Objective:
Reproduce this listing in full.

Recorded data:
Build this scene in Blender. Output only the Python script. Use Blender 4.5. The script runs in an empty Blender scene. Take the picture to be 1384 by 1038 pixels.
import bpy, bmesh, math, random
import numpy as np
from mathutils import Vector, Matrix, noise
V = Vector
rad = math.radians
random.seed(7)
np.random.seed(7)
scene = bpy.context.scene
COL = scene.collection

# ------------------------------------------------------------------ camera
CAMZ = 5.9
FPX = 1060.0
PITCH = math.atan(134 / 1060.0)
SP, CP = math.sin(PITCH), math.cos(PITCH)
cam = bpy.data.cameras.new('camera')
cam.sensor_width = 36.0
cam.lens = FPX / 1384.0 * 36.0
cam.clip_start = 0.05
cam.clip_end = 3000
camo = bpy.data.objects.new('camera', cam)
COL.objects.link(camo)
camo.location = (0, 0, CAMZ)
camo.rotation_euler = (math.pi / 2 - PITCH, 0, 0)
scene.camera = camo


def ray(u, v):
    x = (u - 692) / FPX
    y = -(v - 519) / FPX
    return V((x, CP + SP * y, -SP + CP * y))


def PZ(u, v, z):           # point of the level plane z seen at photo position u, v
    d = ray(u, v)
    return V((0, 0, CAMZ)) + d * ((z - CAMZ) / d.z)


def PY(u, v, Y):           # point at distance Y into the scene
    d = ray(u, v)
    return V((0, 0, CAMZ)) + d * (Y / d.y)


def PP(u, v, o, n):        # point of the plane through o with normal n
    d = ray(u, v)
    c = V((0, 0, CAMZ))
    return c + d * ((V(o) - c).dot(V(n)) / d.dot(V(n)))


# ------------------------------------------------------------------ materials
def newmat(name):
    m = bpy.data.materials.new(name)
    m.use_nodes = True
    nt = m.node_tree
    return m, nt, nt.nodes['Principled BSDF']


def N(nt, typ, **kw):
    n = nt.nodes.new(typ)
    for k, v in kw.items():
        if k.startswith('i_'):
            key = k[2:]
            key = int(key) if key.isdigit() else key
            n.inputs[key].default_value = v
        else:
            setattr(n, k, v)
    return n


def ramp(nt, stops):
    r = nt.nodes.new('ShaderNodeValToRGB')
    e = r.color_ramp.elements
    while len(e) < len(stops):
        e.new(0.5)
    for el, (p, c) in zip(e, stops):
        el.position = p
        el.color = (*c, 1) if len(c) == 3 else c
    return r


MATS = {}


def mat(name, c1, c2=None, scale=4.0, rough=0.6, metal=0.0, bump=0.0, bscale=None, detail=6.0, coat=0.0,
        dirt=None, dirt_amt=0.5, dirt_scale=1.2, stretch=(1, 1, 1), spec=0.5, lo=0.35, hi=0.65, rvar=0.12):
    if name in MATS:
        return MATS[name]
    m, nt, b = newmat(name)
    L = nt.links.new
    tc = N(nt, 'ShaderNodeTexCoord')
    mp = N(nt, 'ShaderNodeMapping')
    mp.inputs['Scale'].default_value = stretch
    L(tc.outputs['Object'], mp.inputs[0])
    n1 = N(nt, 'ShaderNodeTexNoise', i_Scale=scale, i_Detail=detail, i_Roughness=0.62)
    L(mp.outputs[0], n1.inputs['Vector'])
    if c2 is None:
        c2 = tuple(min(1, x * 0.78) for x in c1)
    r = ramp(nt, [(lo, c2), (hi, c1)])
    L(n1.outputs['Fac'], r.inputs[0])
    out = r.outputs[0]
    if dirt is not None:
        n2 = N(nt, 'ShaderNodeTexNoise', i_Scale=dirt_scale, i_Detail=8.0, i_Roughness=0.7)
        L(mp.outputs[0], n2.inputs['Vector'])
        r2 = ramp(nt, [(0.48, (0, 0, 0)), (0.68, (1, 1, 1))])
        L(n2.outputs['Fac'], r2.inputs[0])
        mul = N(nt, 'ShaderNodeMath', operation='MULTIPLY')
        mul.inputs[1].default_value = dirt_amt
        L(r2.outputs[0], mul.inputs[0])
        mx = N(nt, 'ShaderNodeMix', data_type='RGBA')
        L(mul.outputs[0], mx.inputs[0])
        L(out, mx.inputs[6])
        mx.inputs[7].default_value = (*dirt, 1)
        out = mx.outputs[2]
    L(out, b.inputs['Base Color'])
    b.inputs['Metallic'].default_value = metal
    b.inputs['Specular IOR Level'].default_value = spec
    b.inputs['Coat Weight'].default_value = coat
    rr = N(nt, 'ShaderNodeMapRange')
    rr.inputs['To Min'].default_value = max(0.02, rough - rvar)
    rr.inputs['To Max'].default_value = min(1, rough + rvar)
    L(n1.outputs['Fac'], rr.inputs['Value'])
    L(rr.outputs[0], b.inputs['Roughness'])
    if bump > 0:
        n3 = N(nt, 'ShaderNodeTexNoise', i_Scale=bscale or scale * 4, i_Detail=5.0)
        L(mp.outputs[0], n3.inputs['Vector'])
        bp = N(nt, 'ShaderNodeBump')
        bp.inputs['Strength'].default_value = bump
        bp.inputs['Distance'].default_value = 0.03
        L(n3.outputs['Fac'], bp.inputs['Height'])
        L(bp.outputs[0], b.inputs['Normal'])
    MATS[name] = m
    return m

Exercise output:
Build this scene in Blender. Output only the Python script. Use Blender 4.5. The script runs in an empty Blender scene. Take the picture to be 1384 by 1038 pixels.
import bpy, bmesh, math, random
import numpy as np
from mathutils import Vector, Matrix, noise
V = Vector
rad = math.radians
random.seed(7)
np.random.seed(7)
scene = bpy.context.scene
COL = scene.collection

# ------------------------------------------------------------------ camera
CAMZ = 5.9
FPX = 1060.0
PITCH = math.atan(134 / 1060.0)
SP, CP = math.sin(PITCH), math.cos(PITCH)
cam = bpy.data.cameras.new('camera')
cam.sensor_width = 36.0
cam.lens = FPX / 1384.0 * 36.0
cam.clip_start = 0.05
cam.clip_end = 3000
camo = bpy.data.objects.new('camera', cam)
COL.objects.link(camo)
camo.location = (0, 0, CAMZ)
camo.rotation_euler = (math.pi / 2 - PITCH, 0, 0)
scene.camera = camo


def ray(u, v):
    x = (u - 692) / FPX
    y = -(v - 519) / FPX
    return V((x, CP + SP * y, -SP + CP * y))


def PZ(u, v, z):           # point of the level plane z seen at photo position u, v
    d = ray(u, v)
    return V((0, 0, CAMZ)) + d * ((z - CAMZ) / d.z)


def PY(u, v, Y):           # point at distance Y into the scene
    d = ray(u, v)
    return V((0, 0, CAMZ)) + d * (Y / d.y)


def PP(u, v, o, n):        # point of the plane through o with normal n
    d = ray(u, v)
    c = V((0, 0, CAMZ))
    return c + d * ((V(o) - c).dot(V(n)) / d.dot(V(n)))


# ------------------------------------------------------------------ materials
def newmat(name):
    m = bpy.data.materials.new(name)
    m.use_nodes = True
    nt = m.node_tree
    return m, nt, nt.nodes['Principled BSDF']


def N(nt, typ, **kw):
    n = nt.nodes.new(typ)
    for k, v in kw.items():
        if k.startswith('i_'):
            key = k[2:]
            key = int(key) if key.isdigit() else key
            n.inputs[key].default_value = v
        else:
            setattr(n, k, v)
    return n


def ramp(nt, stops):
    r = nt.nodes.new('ShaderNodeValToRGB')
    e = r.color_ramp.elements
    while len(e) < len(stops):
        e.new(0.5)
    for el, (p, c) in zip(e, stops):
        el.position = p
        el.color = (*c, 1) if len(c) == 3 else c
    return r


MATS = {}


def mat(name, c1, c2=None, scale=4.0, rough=0.6, metal=0.0, bump=0.0, bscale=None, detail=6.0, coat=0.0,
        dirt=None, dirt_amt=0.5, dirt_scale=1.2, stretch=(1, 1, 1), spec=0.5, lo=0.35, hi=0.65, rvar=0.12):
    if name in MATS:
        return MATS[name]
    m, nt, b = newmat(name)
    L = nt.links.new
    tc = N(nt, 'ShaderNodeTexCoord')
    mp = N(nt, 'ShaderNodeMapping')
    mp.inputs['Scale'].default_value = stretch
    L(tc.outputs['Object'], mp.inputs[0])
    n1 = N(nt, 'ShaderNodeTexNoise', i_Scale=scale, i_Detail=detail, i_Roughness=0.62)
    L(mp.outputs[0], n1.inputs['Vector'])
    if c2 is None:
        c2 = tuple(min(1, x * 0.78) for x in c1)
    r = ramp(nt, [(lo, c2), (hi, c1)])
    L(n1.outputs['Fac'], r.inputs[0])
    out = r.outputs[0]
    if dirt is not None:
        n2 = N(nt, 'ShaderNodeTexNoise', i_Scale=dirt_scale, i_Detail=8.0, i_Roughness=0.7)
        L(mp.outputs[0], n2.inputs['Vector'])
        r2 = ramp(nt, [(0.48, (0, 0, 0)), (0.68, (1, 1, 1))])
        L(n2.outputs['Fac'], r2.inputs[0])
        mul = N(nt, 'ShaderNodeMath', operation='MULTIPLY')
        mul.inputs[1].default_value = dirt_amt
        L(r2.outputs[0], mul.inputs[0])
        mx = N(nt, 'ShaderNodeMix', data_type='RGBA')
        L(mul.outputs[0], mx.inputs[0])
        L(out, mx.inputs[6])
        mx.inputs[7].default_value = (*dirt, 1)
        out = mx.outputs[2]
    L(out, b.inputs['Base Color'])
    b.inputs['Metallic'].default_value = metal
    b.inputs['Specular IOR Level'].default_value = spec
    b.inputs['Coat Weight'].default_value = coat
    rr = N(nt, 'ShaderNodeMapRange')
    rr.inputs['To Min'].default_value = max(0.02, rough - rvar)
    rr.inputs['To Max'].default_value = min(1, rough + rvar)
    L(n1.outputs['Fac'], rr.inputs['Value'])
    L(rr.outputs[0], b.inputs['Roughness'])
    if bump > 0:
        n3 = N(nt, 'ShaderNodeTexNoise', i_Scale=bscale or scale * 4, i_Detail=5.0)
        L(mp.outputs[0], n3.inputs['Vector'])
        bp = N(nt, 'ShaderNodeBump')
        bp.inputs['Strength'].default_value = bump
        bp.inputs['Distance'].default_value = 0.03
        L(n3.outputs['Fac'], bp.inputs['Height'])
        L(bp.outputs[0], b.inputs['Normal'])
    MATS[name] = m
    return m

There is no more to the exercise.